I wasn’t sure I could do it. I was determined to just swim until someone dragged me out, but I just didn’t know if that would be enough. With perfect hindsight I could have been a lot more aggressive.

11:54 am

Some time ago we’d hit the final changeover. Max wasn’t going to miss the finish, so had stayed in with me – there’s been a couple of points now where he’s made a point of sharing what I’m going through so he understands it better. James was my final companion, and had decided to go for the SUP option as he wasn’t 100% certain he’d keep up (He would have done). I think he was trying to warm me up just looking at his tropical clothing. Coach Hannah had even raced over when she finished work, spent some time watching my stroke even though I stayed as far away as I could so she couldn’t see me being sloppy, and had joined us in the water for the final 15 minutes.

Powering in together
Powering in

We’d worked our way upstream and ever so slightly mistimed the final stretch – faced with going downstream past the exit and then fighting back up for the finish, we turned around and put a couple of minutes going up stream so we could power gracefully into a final, triumphant glide back to the jetty just as the clock ticked around to 12:00.

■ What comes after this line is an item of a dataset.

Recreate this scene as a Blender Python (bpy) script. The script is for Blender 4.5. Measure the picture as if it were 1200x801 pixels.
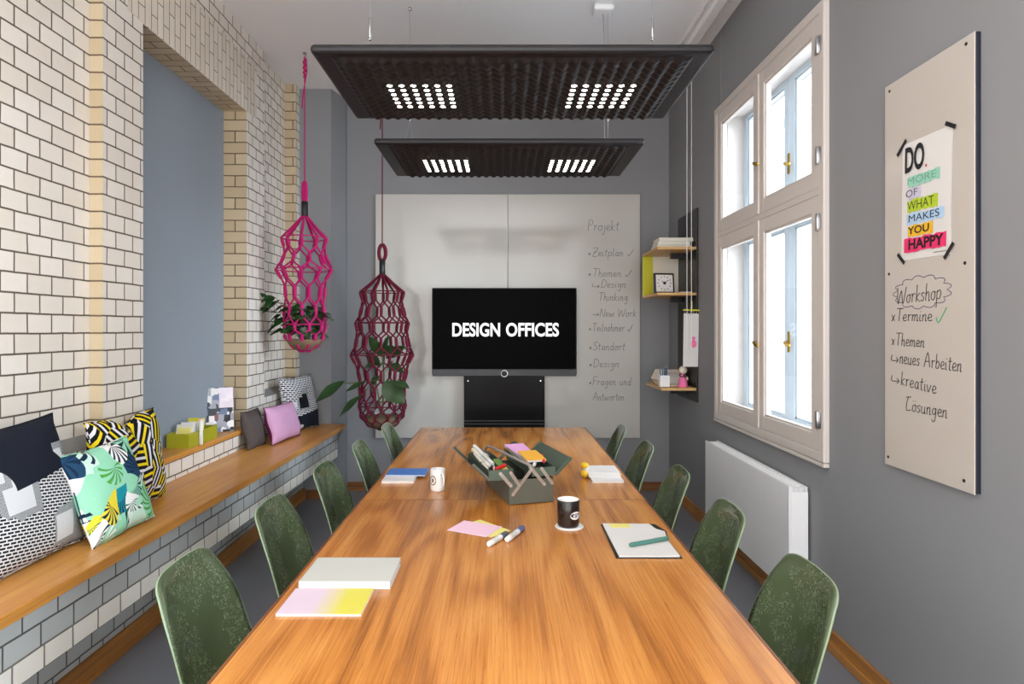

Channel qualifier swim attempt one. Done and dusted, and all that was needed.

Done and Dusted
Done and Dusted

Hannah and Ian had come back to see me out of the water, and it was a brilliant moment to be able to introduce so much of the team to each other. They were all amazing over the weekend, and I think I have the strongest possible set of people trying to help me across.

While the feelings were still fresh I quickly turned to coach Hannah and told her that if she’d told me to get back in and do another four hours I would have sworn at her, but I could have done it.

That’s a powerful statement. With a big interruption in training, big drop in temperature I still could have wildly overperformed if needed.

Thats gone squarely in my confidence bank.

Now I just need a 100% OW training plan.